Basically "ANSI" refers to the legacy codepage on Windows. See also an article by Raymond Chen on this topic. The first 127 characters are identical to ASCII in most code pages, the upper characters vary, though.

However, ANSI does not automatically mean CP1252 or Latin 1.

All confusion notwithstanding you should simply avoid such issues nowadays and use Unicode.

Joey
A: 

I remember when "ANSI" text referred to the pseudo VT-100 escape codes usable in DOS through the ANSI.SYS driver to alter the flow of streaming text.... Probably not what you are referring to but if it is see http://en.wikipedia.org/wiki/ANSI_escape_code

jmucchiello
+4  A: 

Technically, ANSI should be the same as US-ASCII. It refers to the ANSI X3.4 standard, which is simply the ANSI organisation's ratified version of ASCII. Use of the top-bit-set characters is not defined in ASCII/ANSI as it is a 7-bit character set.

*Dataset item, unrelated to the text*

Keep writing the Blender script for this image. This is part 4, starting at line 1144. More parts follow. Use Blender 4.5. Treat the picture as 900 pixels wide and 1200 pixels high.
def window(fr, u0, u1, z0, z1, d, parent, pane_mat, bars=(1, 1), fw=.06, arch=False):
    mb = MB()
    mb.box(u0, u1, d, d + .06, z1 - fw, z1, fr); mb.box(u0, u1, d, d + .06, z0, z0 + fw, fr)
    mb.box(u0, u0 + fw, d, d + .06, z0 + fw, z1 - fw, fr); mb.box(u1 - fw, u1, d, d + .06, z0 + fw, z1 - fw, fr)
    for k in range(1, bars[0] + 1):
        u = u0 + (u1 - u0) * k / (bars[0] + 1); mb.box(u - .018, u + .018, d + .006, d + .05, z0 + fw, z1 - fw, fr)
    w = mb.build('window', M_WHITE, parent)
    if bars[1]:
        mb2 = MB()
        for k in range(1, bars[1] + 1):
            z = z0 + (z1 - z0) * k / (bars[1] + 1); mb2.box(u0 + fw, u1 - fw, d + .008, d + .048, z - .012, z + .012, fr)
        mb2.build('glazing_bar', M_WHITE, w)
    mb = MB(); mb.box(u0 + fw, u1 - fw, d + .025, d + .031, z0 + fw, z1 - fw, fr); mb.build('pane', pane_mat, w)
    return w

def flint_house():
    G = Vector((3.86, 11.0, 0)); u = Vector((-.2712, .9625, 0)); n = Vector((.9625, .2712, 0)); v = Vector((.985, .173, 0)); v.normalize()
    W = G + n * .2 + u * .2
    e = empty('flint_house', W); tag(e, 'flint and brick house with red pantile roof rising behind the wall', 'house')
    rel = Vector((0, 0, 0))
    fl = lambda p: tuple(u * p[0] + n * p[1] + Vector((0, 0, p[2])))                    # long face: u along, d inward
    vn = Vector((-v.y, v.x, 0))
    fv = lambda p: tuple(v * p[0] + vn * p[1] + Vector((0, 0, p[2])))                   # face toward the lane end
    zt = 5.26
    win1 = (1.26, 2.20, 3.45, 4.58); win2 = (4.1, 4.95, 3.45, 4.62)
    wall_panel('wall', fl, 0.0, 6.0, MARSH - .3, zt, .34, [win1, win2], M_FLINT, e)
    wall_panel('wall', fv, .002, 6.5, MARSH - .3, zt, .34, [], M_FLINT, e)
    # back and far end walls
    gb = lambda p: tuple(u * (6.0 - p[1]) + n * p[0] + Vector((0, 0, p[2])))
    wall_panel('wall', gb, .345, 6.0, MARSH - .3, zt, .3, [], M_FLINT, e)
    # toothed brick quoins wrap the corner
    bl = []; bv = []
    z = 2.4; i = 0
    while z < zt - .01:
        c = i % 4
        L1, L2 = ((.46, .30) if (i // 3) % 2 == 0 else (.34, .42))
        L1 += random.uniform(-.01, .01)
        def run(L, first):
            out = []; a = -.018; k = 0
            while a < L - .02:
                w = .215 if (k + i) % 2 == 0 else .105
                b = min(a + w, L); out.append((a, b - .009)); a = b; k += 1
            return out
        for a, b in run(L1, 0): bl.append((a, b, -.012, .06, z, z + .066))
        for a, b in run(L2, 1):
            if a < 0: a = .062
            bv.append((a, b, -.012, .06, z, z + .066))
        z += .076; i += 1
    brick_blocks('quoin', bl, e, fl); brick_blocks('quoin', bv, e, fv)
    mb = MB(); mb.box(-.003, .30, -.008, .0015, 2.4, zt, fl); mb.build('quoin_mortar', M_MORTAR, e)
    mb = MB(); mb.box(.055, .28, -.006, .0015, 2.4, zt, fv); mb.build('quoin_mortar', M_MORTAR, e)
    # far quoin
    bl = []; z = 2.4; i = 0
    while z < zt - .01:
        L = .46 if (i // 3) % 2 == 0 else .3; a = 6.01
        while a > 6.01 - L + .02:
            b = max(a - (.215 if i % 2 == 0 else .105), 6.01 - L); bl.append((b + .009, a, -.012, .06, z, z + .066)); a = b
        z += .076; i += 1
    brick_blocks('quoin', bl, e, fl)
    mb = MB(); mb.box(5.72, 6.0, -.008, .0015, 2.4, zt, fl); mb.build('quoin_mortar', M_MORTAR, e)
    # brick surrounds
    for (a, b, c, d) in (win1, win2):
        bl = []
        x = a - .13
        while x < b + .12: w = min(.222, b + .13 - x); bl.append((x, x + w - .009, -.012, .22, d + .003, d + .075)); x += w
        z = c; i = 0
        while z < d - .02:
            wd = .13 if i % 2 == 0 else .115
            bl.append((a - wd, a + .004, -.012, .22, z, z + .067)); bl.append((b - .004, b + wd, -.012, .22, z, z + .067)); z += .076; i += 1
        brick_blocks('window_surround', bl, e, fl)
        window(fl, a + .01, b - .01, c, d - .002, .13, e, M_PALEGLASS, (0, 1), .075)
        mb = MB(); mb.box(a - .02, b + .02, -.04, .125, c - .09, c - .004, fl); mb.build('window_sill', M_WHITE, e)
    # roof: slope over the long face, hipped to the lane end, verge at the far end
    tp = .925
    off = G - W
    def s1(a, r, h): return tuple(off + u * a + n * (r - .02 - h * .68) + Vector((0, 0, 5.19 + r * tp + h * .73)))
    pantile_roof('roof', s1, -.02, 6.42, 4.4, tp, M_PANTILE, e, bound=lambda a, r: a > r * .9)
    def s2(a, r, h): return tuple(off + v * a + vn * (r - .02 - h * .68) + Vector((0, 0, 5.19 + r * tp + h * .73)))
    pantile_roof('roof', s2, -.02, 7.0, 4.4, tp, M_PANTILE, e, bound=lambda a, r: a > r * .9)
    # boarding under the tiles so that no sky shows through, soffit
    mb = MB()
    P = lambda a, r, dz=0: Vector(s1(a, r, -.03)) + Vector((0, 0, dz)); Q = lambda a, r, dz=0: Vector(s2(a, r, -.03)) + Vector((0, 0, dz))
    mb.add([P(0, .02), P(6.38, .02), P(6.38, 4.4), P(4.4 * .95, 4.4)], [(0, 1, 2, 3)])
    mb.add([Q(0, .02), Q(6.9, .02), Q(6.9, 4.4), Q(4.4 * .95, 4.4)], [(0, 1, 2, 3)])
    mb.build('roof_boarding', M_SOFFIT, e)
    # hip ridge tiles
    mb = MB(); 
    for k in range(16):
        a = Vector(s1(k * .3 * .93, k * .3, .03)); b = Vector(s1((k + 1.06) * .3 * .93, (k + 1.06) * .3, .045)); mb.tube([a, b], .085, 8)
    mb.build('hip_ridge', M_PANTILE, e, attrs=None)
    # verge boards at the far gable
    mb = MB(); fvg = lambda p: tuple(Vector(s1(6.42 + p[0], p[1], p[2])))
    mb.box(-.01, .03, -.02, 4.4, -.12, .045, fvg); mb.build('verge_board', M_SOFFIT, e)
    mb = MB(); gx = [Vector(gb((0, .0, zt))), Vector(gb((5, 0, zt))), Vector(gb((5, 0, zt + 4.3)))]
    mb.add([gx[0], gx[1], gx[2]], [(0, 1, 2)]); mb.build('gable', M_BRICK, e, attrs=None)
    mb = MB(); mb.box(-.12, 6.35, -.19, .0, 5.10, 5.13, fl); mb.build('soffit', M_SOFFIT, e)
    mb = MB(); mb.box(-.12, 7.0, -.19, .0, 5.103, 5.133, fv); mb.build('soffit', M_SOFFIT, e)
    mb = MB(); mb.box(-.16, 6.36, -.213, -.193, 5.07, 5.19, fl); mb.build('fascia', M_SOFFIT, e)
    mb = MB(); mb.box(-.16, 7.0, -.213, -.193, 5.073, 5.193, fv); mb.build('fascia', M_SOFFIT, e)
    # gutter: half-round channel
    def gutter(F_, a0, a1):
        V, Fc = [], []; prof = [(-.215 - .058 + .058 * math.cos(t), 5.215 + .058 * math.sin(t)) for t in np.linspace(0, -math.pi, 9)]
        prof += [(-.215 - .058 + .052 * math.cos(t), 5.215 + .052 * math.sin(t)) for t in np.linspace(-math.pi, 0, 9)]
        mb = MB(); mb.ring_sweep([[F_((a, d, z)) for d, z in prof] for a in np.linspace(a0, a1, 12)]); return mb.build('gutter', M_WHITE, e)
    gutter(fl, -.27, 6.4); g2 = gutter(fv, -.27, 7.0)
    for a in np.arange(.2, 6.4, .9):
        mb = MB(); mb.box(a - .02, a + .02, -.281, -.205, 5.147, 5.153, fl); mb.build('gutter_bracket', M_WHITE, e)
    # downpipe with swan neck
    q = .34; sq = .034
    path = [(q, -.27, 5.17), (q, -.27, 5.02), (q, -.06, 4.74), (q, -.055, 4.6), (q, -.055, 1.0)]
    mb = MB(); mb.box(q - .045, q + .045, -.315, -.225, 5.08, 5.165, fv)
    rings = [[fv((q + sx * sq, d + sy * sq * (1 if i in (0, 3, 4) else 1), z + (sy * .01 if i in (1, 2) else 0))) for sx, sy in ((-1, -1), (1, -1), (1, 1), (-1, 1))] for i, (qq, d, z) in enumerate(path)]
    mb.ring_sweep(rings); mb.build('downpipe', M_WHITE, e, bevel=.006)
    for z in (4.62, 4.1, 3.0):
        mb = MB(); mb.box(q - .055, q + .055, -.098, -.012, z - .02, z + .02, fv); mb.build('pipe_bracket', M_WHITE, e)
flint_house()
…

However years of misuse of the term by the DOS and subsequently Windows community has left its practical meaning as “the system codepage of whatever machine is being used”. The system codepage is also sometimes known as ‘mbcs’, since on East Asian systems that can be a multiple-byte-per-character encoding. Some code pages can even use top-bit-clear bytes as trailing bytes in a multibyte sequence, so it's not even strict compatible with plain ASCII... but even then, it's still called “ANSI”.

On US and Western European default settings, “ANSI” maps to Windows code page 1252. This is not the same as ISO-8859-1 (although it is quite similar). On other machines it could be anything else at all. This makes “ANSI” utterly useless as an external encoding identifier.